One thing that can definitely be referenced in terms of right or wrong is consistency. If someone has two moral views that are inconsistent, it can be said that one of those views is "wrong".


jones said...

I agree that dogmatic moral relativism implies and subsequently assigns zero value to an individual’s personal judgement. I was simply putting the question back onto your personal judgement. I was purposefully careful in never asserting that “There is no right and wrong.” I value the individual’s choices and conclusions.

I am often times perplexed and even frustrated by these outcomes and then I find myself wondering why someone would come to such conclusions. I question intelligence levels, intent, underlying desire, etc. and find that the answer is never wholly evident. This is, at least for me, my primary problem with the majority of individuals out there. I see them adhering to doctrines that are cross purposed against what I would ascertain their true nature is. The majority of the time this behavior goes so far as to become self destructive.

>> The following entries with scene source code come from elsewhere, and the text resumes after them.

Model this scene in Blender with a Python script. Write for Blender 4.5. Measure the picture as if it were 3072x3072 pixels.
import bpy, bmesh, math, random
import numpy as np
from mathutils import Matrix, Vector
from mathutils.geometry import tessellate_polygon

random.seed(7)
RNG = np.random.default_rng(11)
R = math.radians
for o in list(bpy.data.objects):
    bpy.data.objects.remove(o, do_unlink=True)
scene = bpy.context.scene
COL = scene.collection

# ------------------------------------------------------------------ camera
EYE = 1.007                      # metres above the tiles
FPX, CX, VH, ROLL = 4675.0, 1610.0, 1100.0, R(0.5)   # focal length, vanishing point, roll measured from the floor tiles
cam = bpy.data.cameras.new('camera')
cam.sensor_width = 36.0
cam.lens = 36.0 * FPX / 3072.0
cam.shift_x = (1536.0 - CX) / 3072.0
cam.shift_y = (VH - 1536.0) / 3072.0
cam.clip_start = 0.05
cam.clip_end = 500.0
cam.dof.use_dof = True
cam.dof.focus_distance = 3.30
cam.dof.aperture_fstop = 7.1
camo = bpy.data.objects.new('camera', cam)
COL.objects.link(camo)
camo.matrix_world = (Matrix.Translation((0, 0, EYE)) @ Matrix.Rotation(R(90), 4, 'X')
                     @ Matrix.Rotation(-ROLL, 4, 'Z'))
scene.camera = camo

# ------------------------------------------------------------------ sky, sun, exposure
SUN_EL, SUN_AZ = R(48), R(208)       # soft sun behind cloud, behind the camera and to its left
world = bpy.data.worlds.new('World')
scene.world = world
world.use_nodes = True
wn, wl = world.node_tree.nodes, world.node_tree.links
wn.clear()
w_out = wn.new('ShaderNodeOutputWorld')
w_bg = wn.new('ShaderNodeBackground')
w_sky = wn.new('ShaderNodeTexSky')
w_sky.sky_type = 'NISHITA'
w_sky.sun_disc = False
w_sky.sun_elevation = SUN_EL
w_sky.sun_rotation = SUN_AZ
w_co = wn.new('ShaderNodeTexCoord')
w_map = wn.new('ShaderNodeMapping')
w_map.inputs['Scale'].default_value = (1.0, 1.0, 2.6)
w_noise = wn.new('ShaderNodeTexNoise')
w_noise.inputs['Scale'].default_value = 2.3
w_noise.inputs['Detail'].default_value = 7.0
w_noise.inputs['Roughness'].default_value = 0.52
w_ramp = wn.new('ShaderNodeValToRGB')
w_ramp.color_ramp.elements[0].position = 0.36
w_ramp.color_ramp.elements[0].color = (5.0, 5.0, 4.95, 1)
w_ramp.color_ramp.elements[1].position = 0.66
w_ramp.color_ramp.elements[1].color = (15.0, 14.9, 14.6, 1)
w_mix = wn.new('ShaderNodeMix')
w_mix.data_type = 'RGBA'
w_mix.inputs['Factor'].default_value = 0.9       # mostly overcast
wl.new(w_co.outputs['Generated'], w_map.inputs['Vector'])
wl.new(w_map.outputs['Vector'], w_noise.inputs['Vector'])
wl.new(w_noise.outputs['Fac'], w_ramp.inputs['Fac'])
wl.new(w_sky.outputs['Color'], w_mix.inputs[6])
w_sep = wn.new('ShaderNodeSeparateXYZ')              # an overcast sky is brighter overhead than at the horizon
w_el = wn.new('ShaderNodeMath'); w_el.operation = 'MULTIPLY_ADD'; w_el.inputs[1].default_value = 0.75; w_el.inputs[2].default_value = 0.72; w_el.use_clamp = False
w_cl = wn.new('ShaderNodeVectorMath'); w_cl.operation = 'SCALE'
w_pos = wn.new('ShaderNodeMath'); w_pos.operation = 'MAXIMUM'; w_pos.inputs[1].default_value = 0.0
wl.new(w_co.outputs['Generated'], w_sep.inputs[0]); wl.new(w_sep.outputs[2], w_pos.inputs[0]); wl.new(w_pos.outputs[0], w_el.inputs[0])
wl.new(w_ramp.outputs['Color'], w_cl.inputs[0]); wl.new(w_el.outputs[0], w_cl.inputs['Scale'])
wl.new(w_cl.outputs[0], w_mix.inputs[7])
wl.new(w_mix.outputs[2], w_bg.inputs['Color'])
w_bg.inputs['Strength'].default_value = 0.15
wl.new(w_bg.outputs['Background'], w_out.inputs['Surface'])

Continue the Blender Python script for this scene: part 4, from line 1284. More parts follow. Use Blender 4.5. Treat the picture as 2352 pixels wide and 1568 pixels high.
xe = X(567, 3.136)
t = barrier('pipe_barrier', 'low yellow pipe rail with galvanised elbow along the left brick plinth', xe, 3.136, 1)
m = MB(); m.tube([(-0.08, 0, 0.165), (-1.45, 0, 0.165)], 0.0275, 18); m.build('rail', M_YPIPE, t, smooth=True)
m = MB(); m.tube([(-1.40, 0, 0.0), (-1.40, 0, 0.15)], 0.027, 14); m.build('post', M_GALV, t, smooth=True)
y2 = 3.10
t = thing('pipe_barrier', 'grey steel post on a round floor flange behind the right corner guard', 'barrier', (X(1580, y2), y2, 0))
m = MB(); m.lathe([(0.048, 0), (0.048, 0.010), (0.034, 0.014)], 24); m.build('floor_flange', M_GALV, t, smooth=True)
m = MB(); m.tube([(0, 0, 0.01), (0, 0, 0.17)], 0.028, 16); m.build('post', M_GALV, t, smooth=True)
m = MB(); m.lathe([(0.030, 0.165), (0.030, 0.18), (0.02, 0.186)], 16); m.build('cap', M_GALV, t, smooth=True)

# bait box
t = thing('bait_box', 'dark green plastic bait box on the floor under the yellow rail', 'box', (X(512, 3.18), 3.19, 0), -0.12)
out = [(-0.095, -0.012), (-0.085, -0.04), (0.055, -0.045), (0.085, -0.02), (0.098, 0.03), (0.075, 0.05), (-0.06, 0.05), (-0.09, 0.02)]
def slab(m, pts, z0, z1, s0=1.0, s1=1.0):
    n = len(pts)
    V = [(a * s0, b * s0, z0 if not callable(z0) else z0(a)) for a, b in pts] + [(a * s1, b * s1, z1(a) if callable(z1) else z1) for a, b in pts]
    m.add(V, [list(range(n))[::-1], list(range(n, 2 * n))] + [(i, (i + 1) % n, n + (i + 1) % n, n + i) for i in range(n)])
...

Then I truly see where these religions were conceived. If I could just step in and make these decisions for them, or tell them what to do, they would be better off. I could even lie and make up outlandish punishments for any that faltered. Then I decide that if we left choices to the chooser we wouldn’t be in this religious quagmire we find ourselves in. That is why I value the personal judgement of individuals, even when I disagree, even when it is plain to see, even when it makes absolutely no sense. I will instead offer my opinion when it asked for and hope that humans haven’t stopped evolving.